[Begin]

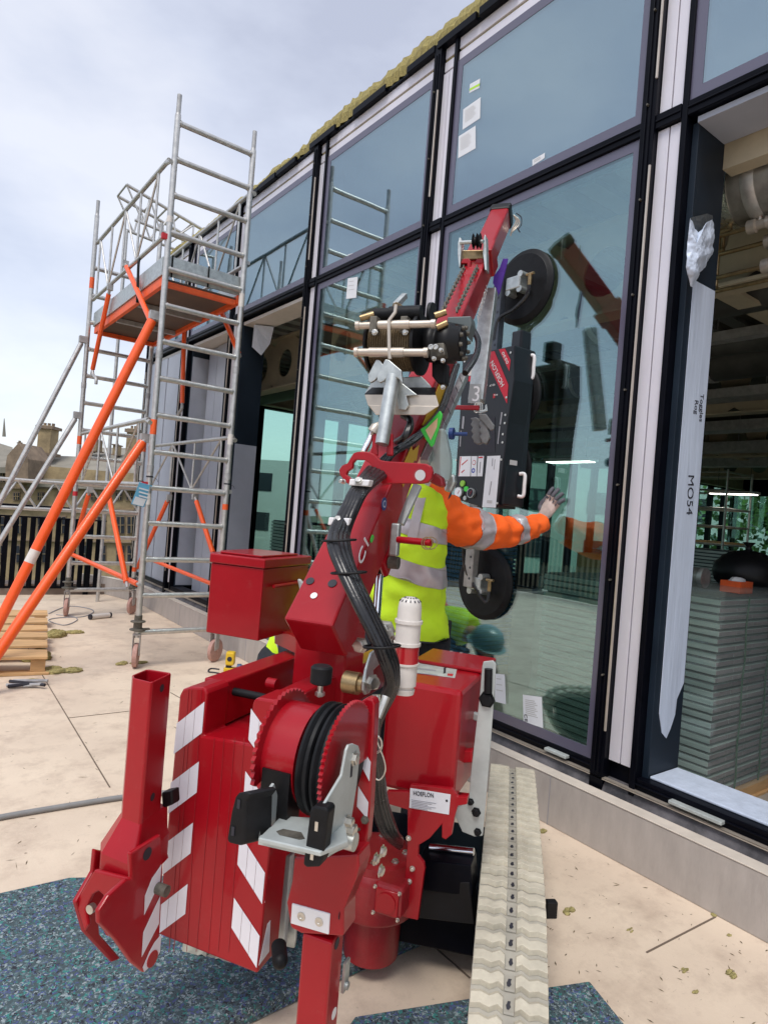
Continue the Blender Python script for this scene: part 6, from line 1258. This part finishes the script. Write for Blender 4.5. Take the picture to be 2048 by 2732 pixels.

[End]
[Begin]

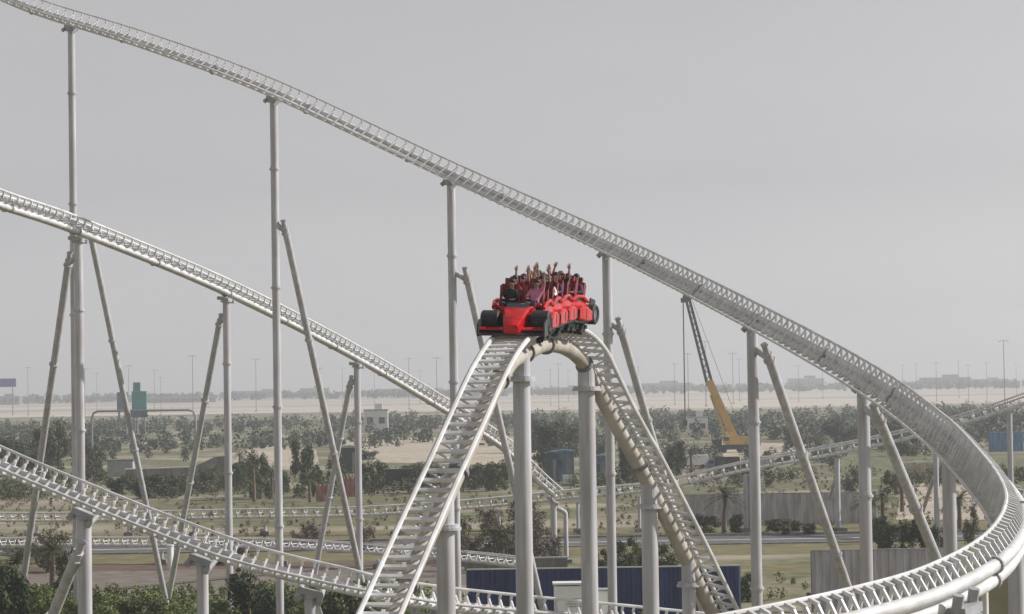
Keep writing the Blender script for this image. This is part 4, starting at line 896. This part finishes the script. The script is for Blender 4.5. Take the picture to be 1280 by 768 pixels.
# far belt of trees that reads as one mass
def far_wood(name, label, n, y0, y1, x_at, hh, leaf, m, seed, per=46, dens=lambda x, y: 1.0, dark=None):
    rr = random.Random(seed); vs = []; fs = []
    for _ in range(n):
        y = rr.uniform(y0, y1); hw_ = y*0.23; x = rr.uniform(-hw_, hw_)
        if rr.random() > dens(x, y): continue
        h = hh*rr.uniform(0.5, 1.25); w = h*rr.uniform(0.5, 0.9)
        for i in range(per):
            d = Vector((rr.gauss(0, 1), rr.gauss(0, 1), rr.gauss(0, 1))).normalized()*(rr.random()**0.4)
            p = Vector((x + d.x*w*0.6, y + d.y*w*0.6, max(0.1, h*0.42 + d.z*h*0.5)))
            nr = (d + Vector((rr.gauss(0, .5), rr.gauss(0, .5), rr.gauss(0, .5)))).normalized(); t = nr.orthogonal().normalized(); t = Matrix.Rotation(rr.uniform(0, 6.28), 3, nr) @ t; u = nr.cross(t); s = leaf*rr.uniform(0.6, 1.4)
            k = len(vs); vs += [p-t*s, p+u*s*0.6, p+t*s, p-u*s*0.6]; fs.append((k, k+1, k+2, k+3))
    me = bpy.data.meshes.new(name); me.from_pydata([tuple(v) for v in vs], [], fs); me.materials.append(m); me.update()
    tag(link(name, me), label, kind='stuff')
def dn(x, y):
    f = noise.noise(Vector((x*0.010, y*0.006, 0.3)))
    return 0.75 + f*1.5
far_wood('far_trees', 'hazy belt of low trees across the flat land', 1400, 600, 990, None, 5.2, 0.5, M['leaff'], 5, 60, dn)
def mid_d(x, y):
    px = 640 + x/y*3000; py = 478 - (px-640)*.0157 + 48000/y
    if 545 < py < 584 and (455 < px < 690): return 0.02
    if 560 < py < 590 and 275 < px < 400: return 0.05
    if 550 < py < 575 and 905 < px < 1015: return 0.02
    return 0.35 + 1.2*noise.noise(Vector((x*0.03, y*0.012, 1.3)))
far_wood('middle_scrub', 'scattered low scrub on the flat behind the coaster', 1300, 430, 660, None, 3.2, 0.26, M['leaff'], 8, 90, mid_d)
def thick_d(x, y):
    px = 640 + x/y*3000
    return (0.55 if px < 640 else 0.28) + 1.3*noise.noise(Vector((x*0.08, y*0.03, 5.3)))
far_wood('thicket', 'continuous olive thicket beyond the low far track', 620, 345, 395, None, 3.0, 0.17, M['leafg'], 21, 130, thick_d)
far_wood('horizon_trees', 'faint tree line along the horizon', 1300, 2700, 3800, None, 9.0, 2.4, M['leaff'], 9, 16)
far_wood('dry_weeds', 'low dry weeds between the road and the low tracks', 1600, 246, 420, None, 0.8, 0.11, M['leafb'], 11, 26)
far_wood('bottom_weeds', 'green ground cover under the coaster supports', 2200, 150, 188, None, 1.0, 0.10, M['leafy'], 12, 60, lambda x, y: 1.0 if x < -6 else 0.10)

[End]

Work to do: Copy each line from the records above that includes the string "script".

Answer to the task:
Continue the Blender Python script for this scene: part 6, from line 1258. This part finishes the script. Write for Blender 4.5. Take the picture to be 2048 by 2732 pixels.
Keep writing the Blender script for this image. This is part 4, starting at line 896. This part finishes the script. The script is for Blender 4.5. Take the picture to be 1280 by 768 pixels.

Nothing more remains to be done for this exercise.